Malloy replaces retiring Republican Gov. M. Jodi Rell, who was preceded by Republican John Rowland and Independent/former Republican Lowell Weicker.

Both Cafero and McKinney said they separately congratulated Malloy, Stamford’s former mayor, and running mate Nancy Wyman, outgoing state comptroller, on their victory in the closest gubernatorial race decades.

The pair defeated Republican Tom Foley by around 6,000 votes.

Cafero said the two Democrats made a “surprise visit” to his caucus Monday.

“(It was) a very symbolic and very much appreciated show of a willingness to work together,” Cafero said.”It was a very nice, special moment for everybody.”

McKinney added, “If he wants to come meet with our caucus he’s absolutely welcome.”

McKinney said in a private discussion he told the governor-elect, “When I agree with you’ll I’ll be there, stand next to me.

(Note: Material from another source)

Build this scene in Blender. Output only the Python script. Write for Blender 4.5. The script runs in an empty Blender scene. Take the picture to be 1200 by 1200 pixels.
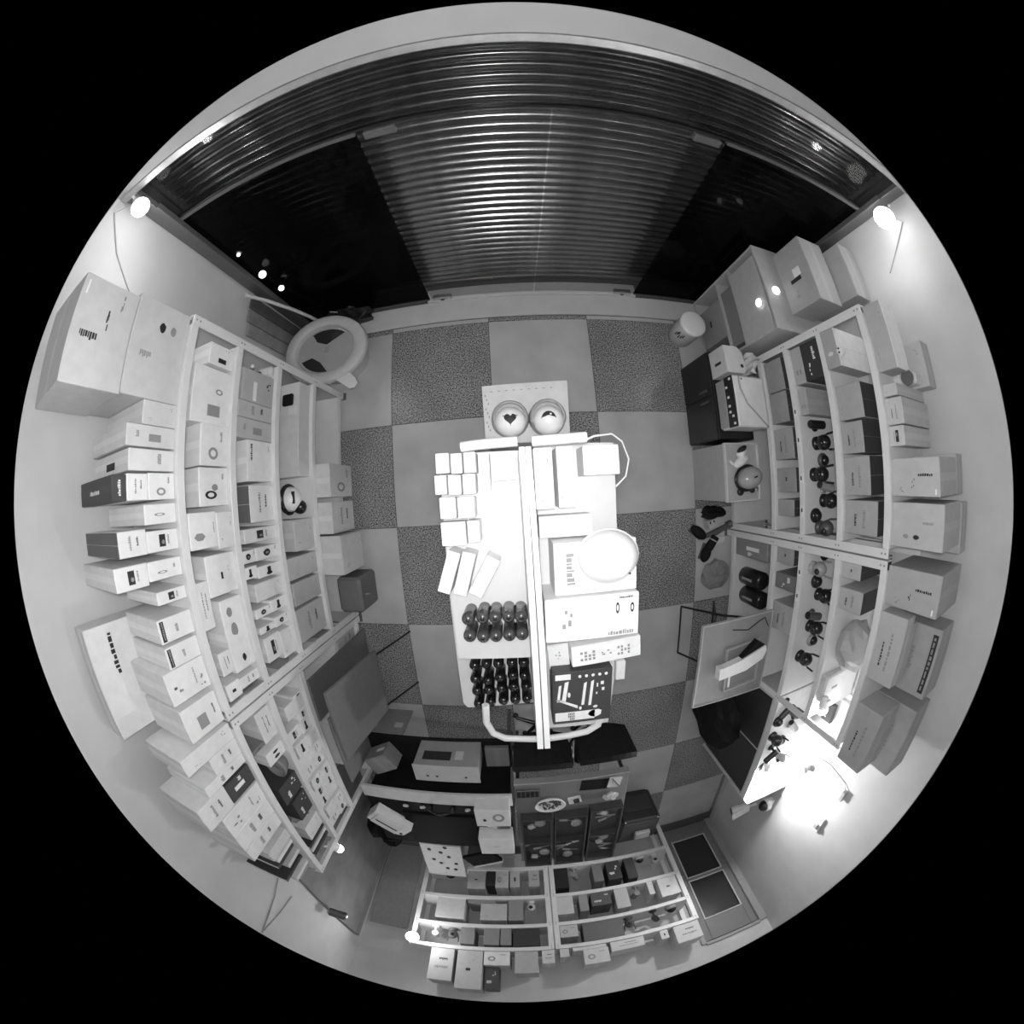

When we disagree we’ll try to bridge those differences. And when we agree to disagree we’ll do so respectfully.”

Asked whether Malloy’s razor thin victory should impact how he governs with a Democratic-majority General Assembly, Cafero said: “Does he have a mandate? I guess you could argue numerically certainly not. But he’s got the responsibility and we all owe it to him to wish him the best and work with him.”

But Cafero said Malloy should look at the results of last week’s federal elections, when Republicans reclaimed the majority in the House of Representatives two years after Democratic President Barack Obama’s 2008 victory.

“People like divided government. And for the first time in 20 years here in Connecticut we don’t have divided government. If we are going to work together, please heed those lessons,” Cafero said. “(Malloy) does have a choice. He could completely ignore the minority party … who represents over a million in this state. He could choose to ignore it. But I think President Obama might advise him if he does so he does so at his peril.”

McKinney said, “His mandate may only last as long as his first budget proposal … We’re elected to represent our constituents and we need to do that to the best of our ability as well.”